South Africa, Zimbabwe, New Zealand

In 1962, John F Kennedy said “Those who make peaceful revolution impossible will make violent revolution inevitable.”

That’s on my mind when I see three things this week.

The Zimbabwean election, the declaration by the South African President of legalising forced farm possession by the state for redistribution, and a map of New Zealand showing every settlement of Maori land disenfranchisement so far.

South Africa

Upon his release Nelson Mandela chose not to violently overthrow white land ownership, in favour of a great compact between his political leaders and the major businesses of the day. This choice enabled democratic reform, eradication of official apartheid, and the election of his party to power.

Now, with national rage growing about the slow pace of land reform, that same party are on their way to simply taking farms from whites without compensation. Woo-hoo the radical Economic Freedom Fighters.

Kennedy’s little maxim has some bearing here. Revolution or die. But land seizure aided by constitutional amendment is going to cause substantial disruption to the society, economy, and viability of South Africa. There is simply no way of telling which way their society will go after that: more like Zimbabwe, or more like New Zealand.

Zimbabwe

Zimbabwe’s government seized land by force from white farmers 18 years ago, and is finally getting around to compensating those people for that loss.

With the benefit of hindsight, the Zimbabwean experience tells us that the notion of expropriation without compensation is ruinous. They collectively paid for it with eight consecutive years of economic decline that led to job losses, deindustrialisation, loss of export revenue, economic growth foregone, and now a huge reliance on imported donor food aid. Zimbabwean MP and economist Eddie Cross calculated that loss at about $20 billion a decade ago. That’s a whole bunch of futile, unjust misery inflicted.

Even with the original revolutionary leader gone, the Zimbabwean version of a free and fair society is desperate and fraught right now, and will be for decades to come.

New Zealand

And then there’s little old New Zealand. This country went through the fastest land alienation process of the three, and also the most successful in its amelioration of the damage. You can check out both the speed of that, and the miserable compensations for the loss settlement by settlement, here.

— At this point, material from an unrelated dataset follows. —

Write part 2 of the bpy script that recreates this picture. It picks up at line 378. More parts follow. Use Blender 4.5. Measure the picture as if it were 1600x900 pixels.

Sure, our collective record of mechanised violence from the introduction of guns is not black and white, and our reforms have been gradual in successfully defraying any thought of armed uprising for 150 years. But on most native peoples stats, honestly we are pretty disgusting.

Above my fireplace is a map (one of four in existence) from the New Zealand Parliamentary records showing the boundaries of the land it is about to take from all Maori to punish them for their uprising. What a pen they weilded to go with the victors’ gun.

Not necessary to run counterfactual histories. But for all our success, very few Maori feature in any of it.

I can’t come to a settled conclusion on this yet. Every postcolonial situation is different. Every national trajectory is different. So much of the long term record of both brands of government here stand us in positive stead compared to any other African country I can think of. That’s not a high benchmark.

Plenty of work to do, but it’s still fine to stand back and say why one is better or worse with as much objectivity as one can muster.

Thinking back on those opening words by John F Kennedy, we were damn lucky.

I’m going to leave the last word to Nelson Mandela, who has a great political legacy but a pretty mixed economic one. Here’s an excerpt from his closing at the trial that sentenced him for decades:

“During my lifetime I have dedicated myself to this struggle of the African people,” he said. “I have fought against white domination and I have fought against black domination. I have cherished the ideal of a democratic and free society in which all persons live together in harmony with equal opportunities. It is an ideal which I hope to live for and achieve. But if needs be, it is an ideal for which I am prepared to die.”